* Start DATASET RECORDS *

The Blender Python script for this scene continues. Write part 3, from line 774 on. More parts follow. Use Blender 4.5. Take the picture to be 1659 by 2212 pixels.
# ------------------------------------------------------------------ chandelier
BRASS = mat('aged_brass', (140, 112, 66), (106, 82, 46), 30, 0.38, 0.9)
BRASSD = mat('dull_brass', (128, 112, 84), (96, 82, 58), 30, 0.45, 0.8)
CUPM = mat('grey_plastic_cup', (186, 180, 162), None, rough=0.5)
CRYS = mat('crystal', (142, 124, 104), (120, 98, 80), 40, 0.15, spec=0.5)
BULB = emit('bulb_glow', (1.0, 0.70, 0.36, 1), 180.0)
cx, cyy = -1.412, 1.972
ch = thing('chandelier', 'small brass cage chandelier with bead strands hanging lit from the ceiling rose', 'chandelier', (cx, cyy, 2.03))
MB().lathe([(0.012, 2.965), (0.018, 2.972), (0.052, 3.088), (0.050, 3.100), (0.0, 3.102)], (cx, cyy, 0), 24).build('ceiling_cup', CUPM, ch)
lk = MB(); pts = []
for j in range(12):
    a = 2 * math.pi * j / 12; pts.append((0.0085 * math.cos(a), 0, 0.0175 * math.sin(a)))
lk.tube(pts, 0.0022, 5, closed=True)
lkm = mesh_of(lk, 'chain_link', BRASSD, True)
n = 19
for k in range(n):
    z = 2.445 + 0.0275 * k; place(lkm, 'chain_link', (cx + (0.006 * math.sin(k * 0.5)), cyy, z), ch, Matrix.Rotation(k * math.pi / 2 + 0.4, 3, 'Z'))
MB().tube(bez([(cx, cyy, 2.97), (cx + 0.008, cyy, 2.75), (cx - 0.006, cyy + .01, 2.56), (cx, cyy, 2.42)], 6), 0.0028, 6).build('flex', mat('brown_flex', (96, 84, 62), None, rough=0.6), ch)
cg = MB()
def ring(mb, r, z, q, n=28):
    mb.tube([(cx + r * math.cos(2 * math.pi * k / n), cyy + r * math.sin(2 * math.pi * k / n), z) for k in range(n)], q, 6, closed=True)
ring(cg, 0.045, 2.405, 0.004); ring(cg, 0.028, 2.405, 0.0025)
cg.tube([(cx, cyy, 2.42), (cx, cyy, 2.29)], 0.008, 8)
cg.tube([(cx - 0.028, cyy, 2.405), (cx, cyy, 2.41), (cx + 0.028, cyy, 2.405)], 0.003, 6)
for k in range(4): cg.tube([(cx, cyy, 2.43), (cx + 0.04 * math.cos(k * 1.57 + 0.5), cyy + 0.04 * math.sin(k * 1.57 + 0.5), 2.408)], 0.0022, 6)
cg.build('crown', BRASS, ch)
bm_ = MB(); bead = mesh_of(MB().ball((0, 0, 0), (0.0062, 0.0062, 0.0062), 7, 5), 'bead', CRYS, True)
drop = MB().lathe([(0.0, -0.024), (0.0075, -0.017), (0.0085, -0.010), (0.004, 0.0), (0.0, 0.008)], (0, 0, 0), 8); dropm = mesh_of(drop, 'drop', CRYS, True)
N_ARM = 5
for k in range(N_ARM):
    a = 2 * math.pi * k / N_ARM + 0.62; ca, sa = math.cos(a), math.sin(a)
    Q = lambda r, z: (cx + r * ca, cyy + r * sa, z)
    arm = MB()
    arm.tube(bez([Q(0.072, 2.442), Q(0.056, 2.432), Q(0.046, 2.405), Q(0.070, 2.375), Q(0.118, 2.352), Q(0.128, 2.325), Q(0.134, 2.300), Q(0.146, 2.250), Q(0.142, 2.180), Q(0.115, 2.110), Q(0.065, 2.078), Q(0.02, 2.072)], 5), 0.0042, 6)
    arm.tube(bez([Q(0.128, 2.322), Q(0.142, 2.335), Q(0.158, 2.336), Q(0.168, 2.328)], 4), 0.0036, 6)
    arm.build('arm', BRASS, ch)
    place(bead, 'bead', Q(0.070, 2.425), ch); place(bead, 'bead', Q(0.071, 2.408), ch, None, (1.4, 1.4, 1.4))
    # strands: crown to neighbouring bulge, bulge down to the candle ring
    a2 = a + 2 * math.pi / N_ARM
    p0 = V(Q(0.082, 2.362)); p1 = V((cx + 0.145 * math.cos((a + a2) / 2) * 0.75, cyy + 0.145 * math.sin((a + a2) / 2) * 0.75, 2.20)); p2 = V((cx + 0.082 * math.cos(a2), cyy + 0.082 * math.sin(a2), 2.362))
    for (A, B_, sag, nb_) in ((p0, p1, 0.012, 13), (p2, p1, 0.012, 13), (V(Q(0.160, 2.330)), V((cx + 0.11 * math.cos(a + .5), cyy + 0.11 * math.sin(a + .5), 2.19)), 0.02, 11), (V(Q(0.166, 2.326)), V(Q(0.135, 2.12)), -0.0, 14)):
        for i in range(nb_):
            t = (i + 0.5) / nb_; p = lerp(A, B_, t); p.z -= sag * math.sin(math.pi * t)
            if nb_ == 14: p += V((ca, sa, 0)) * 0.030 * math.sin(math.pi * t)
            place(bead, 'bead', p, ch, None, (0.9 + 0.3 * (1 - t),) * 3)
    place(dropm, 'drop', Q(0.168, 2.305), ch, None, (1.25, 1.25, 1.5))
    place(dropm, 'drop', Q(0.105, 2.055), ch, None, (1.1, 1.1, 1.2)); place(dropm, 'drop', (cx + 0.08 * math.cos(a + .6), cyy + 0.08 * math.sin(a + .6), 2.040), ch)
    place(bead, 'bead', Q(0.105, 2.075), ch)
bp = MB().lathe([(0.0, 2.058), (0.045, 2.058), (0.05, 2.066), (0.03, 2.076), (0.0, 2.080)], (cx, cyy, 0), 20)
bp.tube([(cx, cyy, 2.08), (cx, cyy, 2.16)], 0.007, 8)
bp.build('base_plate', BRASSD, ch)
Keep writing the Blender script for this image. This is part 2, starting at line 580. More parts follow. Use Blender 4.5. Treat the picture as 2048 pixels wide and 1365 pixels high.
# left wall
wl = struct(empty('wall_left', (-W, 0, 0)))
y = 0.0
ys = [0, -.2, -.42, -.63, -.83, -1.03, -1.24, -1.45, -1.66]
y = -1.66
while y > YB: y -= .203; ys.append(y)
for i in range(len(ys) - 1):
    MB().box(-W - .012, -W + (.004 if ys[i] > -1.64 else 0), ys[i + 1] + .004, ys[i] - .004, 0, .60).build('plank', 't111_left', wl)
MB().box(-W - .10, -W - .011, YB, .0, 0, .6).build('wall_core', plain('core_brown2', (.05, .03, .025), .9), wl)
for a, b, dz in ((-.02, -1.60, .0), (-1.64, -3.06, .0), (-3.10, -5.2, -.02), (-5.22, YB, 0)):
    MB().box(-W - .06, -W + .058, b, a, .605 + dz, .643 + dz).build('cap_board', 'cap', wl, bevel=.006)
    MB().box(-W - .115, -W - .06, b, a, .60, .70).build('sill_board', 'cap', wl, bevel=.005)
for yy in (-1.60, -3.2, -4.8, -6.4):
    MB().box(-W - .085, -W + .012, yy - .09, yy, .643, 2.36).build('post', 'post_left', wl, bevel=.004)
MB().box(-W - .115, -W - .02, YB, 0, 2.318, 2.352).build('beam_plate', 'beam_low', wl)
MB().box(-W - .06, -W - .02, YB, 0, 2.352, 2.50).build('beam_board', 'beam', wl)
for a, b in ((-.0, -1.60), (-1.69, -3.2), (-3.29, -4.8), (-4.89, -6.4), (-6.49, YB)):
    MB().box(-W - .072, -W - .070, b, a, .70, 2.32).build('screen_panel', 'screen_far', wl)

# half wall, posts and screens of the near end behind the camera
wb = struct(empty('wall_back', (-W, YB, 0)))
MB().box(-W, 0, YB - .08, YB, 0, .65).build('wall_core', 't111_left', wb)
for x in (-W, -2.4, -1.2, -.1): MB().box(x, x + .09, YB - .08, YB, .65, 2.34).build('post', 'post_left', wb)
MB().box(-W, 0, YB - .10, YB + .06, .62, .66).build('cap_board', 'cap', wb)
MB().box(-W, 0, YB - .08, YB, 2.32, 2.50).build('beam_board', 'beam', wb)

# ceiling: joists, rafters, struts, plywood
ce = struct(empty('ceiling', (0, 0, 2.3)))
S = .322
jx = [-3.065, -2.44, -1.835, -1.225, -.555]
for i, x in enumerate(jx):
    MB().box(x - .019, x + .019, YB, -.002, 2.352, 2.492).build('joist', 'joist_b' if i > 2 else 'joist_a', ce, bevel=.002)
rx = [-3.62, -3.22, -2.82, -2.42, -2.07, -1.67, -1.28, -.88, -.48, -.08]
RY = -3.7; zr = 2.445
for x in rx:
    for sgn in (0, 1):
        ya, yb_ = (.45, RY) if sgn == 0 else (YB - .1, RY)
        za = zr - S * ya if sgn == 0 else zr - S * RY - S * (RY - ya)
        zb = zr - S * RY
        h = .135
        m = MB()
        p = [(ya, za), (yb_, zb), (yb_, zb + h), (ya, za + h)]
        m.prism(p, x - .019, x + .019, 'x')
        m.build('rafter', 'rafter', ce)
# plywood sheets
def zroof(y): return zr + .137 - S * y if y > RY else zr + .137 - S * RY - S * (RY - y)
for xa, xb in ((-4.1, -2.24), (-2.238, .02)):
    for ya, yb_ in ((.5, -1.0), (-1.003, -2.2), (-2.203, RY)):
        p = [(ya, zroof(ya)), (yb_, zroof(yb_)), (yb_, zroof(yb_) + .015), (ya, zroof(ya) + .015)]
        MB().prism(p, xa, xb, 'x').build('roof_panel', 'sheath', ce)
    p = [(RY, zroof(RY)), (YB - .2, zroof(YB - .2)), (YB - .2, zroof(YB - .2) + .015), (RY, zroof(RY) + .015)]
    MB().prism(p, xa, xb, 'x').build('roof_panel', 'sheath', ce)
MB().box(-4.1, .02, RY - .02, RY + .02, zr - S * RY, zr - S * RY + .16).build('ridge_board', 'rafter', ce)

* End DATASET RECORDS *

## GIVEN INSTRUCTION
Starting with the line that contains "m.build('rafter', 'rafter', ce)", output every line through the end of the listing above, unchanged.

## CORRECT RESULT
        m.build('rafter', 'rafter', ce)
# plywood sheets
def zroof(y): return zr + .137 - S * y if y > RY else zr + .137 - S * RY - S * (RY - y)
for xa, xb in ((-4.1, -2.24), (-2.238, .02)):
    for ya, yb_ in ((.5, -1.0), (-1.003, -2.2), (-2.203, RY)):
        p = [(ya, zroof(ya)), (yb_, zroof(yb_)), (yb_, zroof(yb_) + .015), (ya, zroof(ya) + .015)]
        MB().prism(p, xa, xb, 'x').build('roof_panel', 'sheath', ce)
    p = [(RY, zroof(RY)), (YB - .2, zroof(YB - .2)), (YB - .2, zroof(YB - .2) + .015), (RY, zroof(RY) + .015)]
    MB().prism(p, xa, xb, 'x').build('roof_panel', 'sheath', ce)
MB().box(-4.1, .02, RY - .02, RY + .02, zr - S * RY, zr - S * RY + .16).build('ridge_board', 'rafter', ce)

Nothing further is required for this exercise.